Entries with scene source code
/---
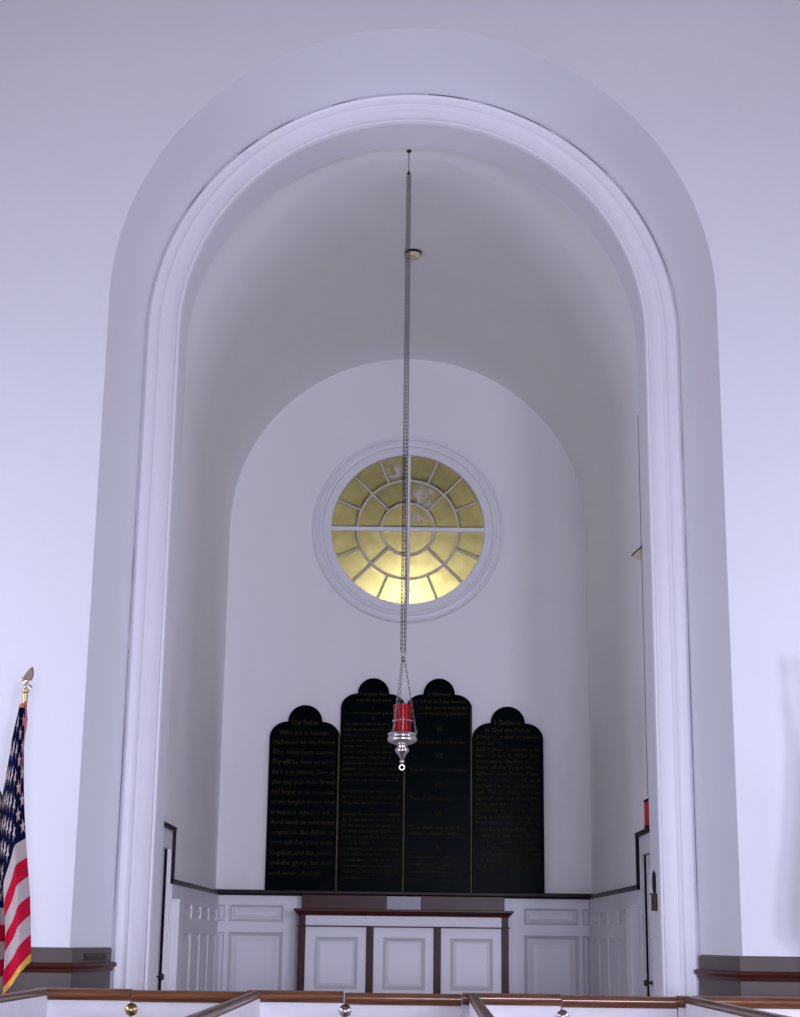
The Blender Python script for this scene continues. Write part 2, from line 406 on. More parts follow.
# ------------------------------------------------------------------ chancel wainscot
FB = lambda u, v, d: (u, YE - d, v)
mb = MB()  # beads added in place of bright highlights on the ruby glass
P = []
for s_ in (-1, 1):
    a, c = sorted((s_ * 1.79, s_ * 1.235))
    P += [(a, c, 1.735, 1.90), (a, c, .62, 1.63)]
    a, c = sorted((s_ * 1.90, s_ * 1.835)); P += [(a, c, 1.735, 1.90), (a, c, .62, 1.63)]
panelled(mb, -WC + .035, WC - .035, ZC, 2.0, P, FB, f=.035, ogee=.035, bev=.05, ring=1)
for s_ in (-1, 1): mb.box(*sorted((s_ * 1.10, s_ * 1.135)), YE - .055, YE - .03, ZC, 1.985)
t4 = structure(mb.build('trim_4', [M['paint'], M['moulding']]))
mb = MB()  # beads added in place of bright highlights on the ruby glass
mb.loft([[(x, YE - d, z) for d, z in [(.036, 2.0), (.075, 1.995), (.085, 2.005), (.105, 2.020), (.105, 2.045), (.098, 2.052), (.0, 2.052), (.0, 2.0)]] for x in (-WC, WC)], close=True, cap=True)
mb.build('chair_rail', M['darkrail'], t4)
for sx, nm in ((-1, 'trim_5'), (1, 'trim_6')):
    FS = lambda u, v, d, sx=sx: (sx * (WC - d), u, v)
    mb = MB(); P = []
    for k in range(4):
        y0 = 14.50 + .70 * k + .08; P += [(y0, y0 + .56, 1.735, 1.855), (y0, y0 + .56, .62, 1.61)]
    panelled(mb, 13.74, YE - .036, ZC, 2.0, P, FS, f=.033, ogee=.03, bev=.04, deep=.024, rise=.016)
    t = structure(mb.build(nm, M['paint']))
    mb = MB()
    mb.box(*sorted((sx * (WC - .033), sx * (WC - .099))), 13.76, 14.02, ZC, 1.862)
    mb.box(*sorted((sx * (WC - .033), sx * (WC - .105))), 13.753, 14.027, 1.862, 1.876)
    mb.build('pilaster', M['paint'], t, bevel=.003)
    mb = MB()   # dark capping: along the wainscot, up and over the door casing
    pr = lambda z: [(0, z), (.034, z - .005), (.042, z + .004), (.046, z + .018), (.044, z + .036), (.0, z + .04)]
    mb.loft([[(sx * (WC - d), y, z) for d, z in pr(2.0)] for y in (13.735, YE - .03)], close=True, cap=True)
    mb.box(*sorted((sx * WC, sx * (WC - .040))), 13.735, 13.815, 2.02, 2.455)
    mb.box(*sorted((sx * WC, sx * (WC - .042))), DY0 - .12, 13.818, 2.420, 2.457)
    mb.build('chair_rail', M['darkrail'], t, bevel=.003)
    # door with casing
    D = MB()
    x0, x1 = sorted((sx * (WC + .04), sx * (WC + .085)))
    FD = lambda u, v, d, sx=sx: (sx * (WC + (.066 if sx < 0 else .058) - d), u, v)
    P = [(DY0 + .12, DY0 + .46, 1.62, 2.12), (DY0 + .55, DY1 - .14, 1.62, 2.12), (DY0 + .12, DY0 + .46, .70, 1.44), (DY0 + .55, DY1 - .14, .70, 1.44)]
    panelled(D, DY0 + .012, DY1 - .012, ZC + .008, DZ - .008, P, FD, f=.03, ogee=.03, bev=.05, deep=.022, rise=.018)
    dr = structure(D.build('door_1' if sx < 0 else 'door_2', M['paint']))
    mb = MB()
    mb.box(*sorted((sx * WC, sx * (WC - .02))), DY1, 13.735, ZC, 2.425)
    mb.box(*sorted((sx * WC, sx * (WC - .02))), DY0 - .07, DY0, ZC, 2.42)
    mb.box(*sorted((sx * WC, sx * (WC - .02))), DY0, DY1, DZ, 2.42)
    mb.build('casing', M['paint'], dr, bevel=.003)
    gx = sorted((sx * (WC + .012), sx * (WC + (.034 if sx < 0 else .026))))
    mb = MB(); mb.box(*gx, DY1 - .012, DY1 + .004, ZC, DZ)
    mb.build('gap_shade_strip', M['gap_shade'], dr)  # dark strip standing in for shade between door and jamb
    mb = MB()
    mb.lathe([(.018, 0), (.018, .006), (.008, .008), (.008, .03), (.022, .038), (.026, .05), (.02, .062), (.005, .066)], (sx * (WC + (.037 if sx < 0 else .029)), DY1 - .15, 1.27), 14, axis=(-sx, 0, 0))
    mb.build('knob', M['iron'], dr, smooth=True)

# ------------------------------------------------------------------ altar on its platform
mb = MB(); mb.box(-1.35, 1.35, 16.0, YE - .06, ZC, .66); mb.box(-1.18, 1.18, 16.3, YE - .06, .66, .88)
structure(mb.build('floor_platform', M['carpet']))
YA = 16.6
al = empty('altar', (0, 16.9, .88), 'white panelled altar with mahogany top and uprights under the dark tablets', 'altar')
mb = MB()  # beads added in place of bright highlights on the ruby glass
bays = [(-.9635, -.3675), (-.2945, .2935), (.3665, .9565)]
P = [(a + .092, c - .082, 1.10, 1.592) for a, c in bays]
FA = lambda u, v, d: (u, YA + .03 - d, v)
panelled(mb, -1.0, 1.0, .88, 1.80, P, FA, f=.02, ogee=.036, bev=.008, deep=.016, rise=.012, ring=1)
mb.box(-1.0, 1.0, YA + .03, 17.2, .88, 1.80)
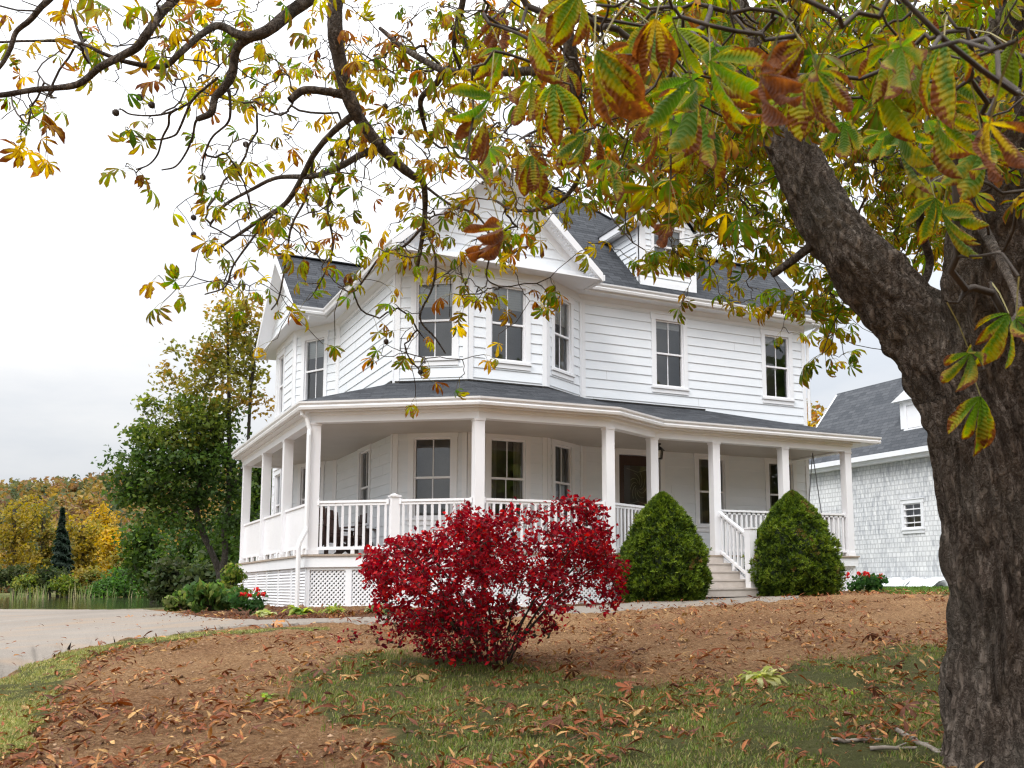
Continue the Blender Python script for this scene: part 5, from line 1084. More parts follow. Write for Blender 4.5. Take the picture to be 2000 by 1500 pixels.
for i, (a, b) in tips.items():
    tip, back = sk.P[a], sk.P[b] if a != b else sk.P[a] - np.array([0, 0, -.1])
    if i < nt_:
        pxl = proj(tip); rt = float(sst(900, 1500, pxl[0]))
        for _ in range(rg.integers(1, 3) if rt < .5 else rg.integers(2, 4)):
            u = rg.random(); g = .42 + .36 * rt
            if u < g: pal, br = PAL_G, rg.uniform(.15, .5)
            elif u < g + .38 * (1 - .4 * rt): pal, br = PAL_Y, rg.uniform(.2, .65)
            else: pal, br = PAL_B, rg.uniform(.5, .95)
            put_leaf(bag, protos[rg.integers(0, 14)], tip, back, rg.uniform(.12, .17), pal, br, rg)
    else:
        _, _, z, sc, br = NEAR[i - nt_]
        pal = PAL_G if br < .7 else PAL_Y
        pr = palmate(rg, 11, 6, k=int(rg.integers(5, 8)), curl=.2 + .7 * br, droop=rg.uniform(.5, .95), pleat=.035)
        put_leaf(nbag, pr, tip, back, (.175 if z > 2.1 else .15) * sc, pal, min(.95, br * 1.0), rg, pl=.12, out=np.array([rg.normal(0, .45), rg.normal(0, .45), -.7]), tilt=.25)
bag.obj('crown', 'leaf', tree)
nl = np_obj('low_foliage', np.concatenate(nbag.V), np.concatenate(nbag.F), M['nearleaf'], tree, col=np.concatenate(nbag.C), uv=np.concatenate(nbag.U), smooth=True)
at = nl.data.color_attributes.new('brown', 'FLOAT_COLOR', 'POINT'); q = np.ones((len(nl.data.vertices), 4), np.float32); q[:, :3] = np.concatenate(nbag.B); at.data.foreach_set('color', q.ravel())
mb = MB()  # beads added in place of bright highlights on the ruby glass
for a, b in pet: mb.tube([a, (a + b) / 2 + (0, 0, .012), b], [.0026, .002, .0018], 3, cap=False)
M['petiole'] = simple('leaf_stalk', (.16, .16, .05), (.30, .24, .08), 9, .6); mb.build('leaf_stalks', M['petiole'], tree)
for (px, py, z) in ((226, 220, 7.2), (272, 190, 7.2), (296, 205, 7.2), (396, 346, 8.4), (378, 425, 8.8), (378, 458, 8.8), (480, 282, 8.2), (754, 667, 9.4), (752, 208, 8.2), (782, 258, 8.3), (648, 300, 8.4), (624, 378, 8.8), (821, 727, 9.5)):
    c = unproj(px, py, z); j, d = sk.near(c); mb = MB(); rr = np.random.default_rng(px)
    for u in range(9):
        for v in range(12):
            f = lambda u, v: c + .024 * (1 + .14 * ((u * 7 + v * 5) % 3 == 0)) * np.array([math.sin(u / 9 * math.pi) * math.cos(v / 12 * 6.283), math.sin(u / 9 * math.pi) * math.sin(v / 12 * 6.283), math.cos(u / 9 * math.pi)])
            mb.face([f(u, v), f(u + 1, v), f(u + 1, (v + 1) % 12), f(u, (v + 1) % 12)])
    if d < .6: mb.tube([c + (0, 0, .02), (c + sk.P[j]) / 2 + (0, 0, .03), sk.P[j]], [.003, .003, .003], 4)
    mb.build('conker', M['twig'], tree)

# ---- the red burning bush
bpx = [(698, 1108), (722, 1072), (790, 1050), (830, 1040), (862, 1022), (895, 996), (915, 990), (955, 1012), (1000, 1005), (1050, 998), (1100, 972), (1178, 968), (1198, 1035), (1196, 1090), (1218, 1110), (1206, 1165), (1190, 1185), (1140, 1212), (1088, 1240), (1040, 1262), (985, 1288), (920, 1292), (850, 1282), (800, 1262), (765, 1228), (728, 1190), (738, 1130)]
bz = 10.6; bb = on_ground(965, 1302); bush = empty('burning_bush', tuple(bb), 'spreading burning bush with crimson autumn leaves in front of the porch', 'bush')
r = np.random.default_rng(8); bp = np.array(bpx, float); tg = []
while len(tg) < 1500:
    x, y = r.uniform(695, 1220), r.uniform(970, 1295)
    if not pip(bp, np.array([x]), np.array([y]))[0]: continue
    h = max(.12, 1 - ((x - 955) / 275) ** 2) ** .5 * max(.25, 1 - ((y - 1120) / 190) ** 2) ** .5; dz = r.uniform(-1, 1) * 1.15 * h
    q = unproj(x, y, bz + dz)
    keep = .34 + 1.5 * noise.noise(Vector(q * np.array([1.7, 1.7, 4.6]))) + (.10 if x < 1010 else -.06) - (.28 if (x > 990 and y > 1130) else 0)
    if r.random() < keep: tg.append(q)
for x, y, dz in ((655, 1242, .2), (690, 1238, .1), (725, 1240, 0), (760, 1252, -.1), (1232, 1098, .1), (1215, 1105, 0), (1003, 970, 0), (905, 985, .1), (690, 1252, .2), (780, 1262, -.2), (740, 1258, -.1)): tg.append(unproj(x, y, bz + dz))
sb = Skeleton(9)
for i in range(15):
    a = i / 15 * 6.283; e = unproj(960 + 230 * math.cos(a), 1090 + 25 * math.sin(a * 3), bz + .75 * math.sin(a)); p0 = bb + np.array([.14 * math.cos(a), .14 * math.sin(a), -.03]); m = p0 * .5 + e * .5 + np.array([0, 0, .12]) - (e - bb) * np.array([.16, .16, 0])
    sb.add_path([p0 * (1 - t) ** 2 + 2 * m * t * (1 - t) + e * t * t for t in np.linspace(0, 1, 12)]); sb.paths.append(list(range(len(sb.P) - 12, len(sb.P))))
tips = sb.grow(tg, step=.11, sag=-.08, wig=.05, every=150); rd = sb.radii(.0028, .36, .02); V, F = tubes_np(sb.paths, sb.P, rd, 5); np_obj('stems', V, F, M['twig'], bush, smooth=True)
Pn, Cn, Nn = [], [], []
for i, (a, b) in tips.items():
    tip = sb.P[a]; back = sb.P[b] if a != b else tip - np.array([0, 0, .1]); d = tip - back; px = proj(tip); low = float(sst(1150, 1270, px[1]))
    for k in range(9):
        t = r.random() * 2.1; Pn.append(tip - d * t + r.normal(0, .035, 3)); u = r.random()
        c = np.array((.33, .004, .013)) if u < .55 else (np.array((.17, .004, .014)) if u < .84 else np.array((.55, .02, .02)))
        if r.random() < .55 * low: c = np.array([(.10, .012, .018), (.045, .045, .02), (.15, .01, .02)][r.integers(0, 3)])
        Cn.append(c * r.uniform(.7, 1.2)); Nn.append((r.normal(0, .55), r.normal(0, .55), r.normal(.35, .6)))
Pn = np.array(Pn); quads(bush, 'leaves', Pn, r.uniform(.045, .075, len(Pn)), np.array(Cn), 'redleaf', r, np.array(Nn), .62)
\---
Exercise details
Extract from the records above the lines from the one containing "tip = sb.P[a];" to the one containing "c = np.array((.33, .004, .013))", both lines included, exactly as they appear and with nothing else.

Written reply
    tip = sb.P[a]; back = sb.P[b] if a != b else tip - np.array([0, 0, .1]); d = tip - back; px = proj(tip); low = float(sst(1150, 1270, px[1]))
    for k in range(9):
        t = r.random() * 2.1; Pn.append(tip - d * t + r.normal(0, .035, 3)); u = r.random()
        c = np.array((.33, .004, .013)) if u < .55 else (np.array((.17, .004, .014)) if u < .84 else np.array((.55, .02, .02)))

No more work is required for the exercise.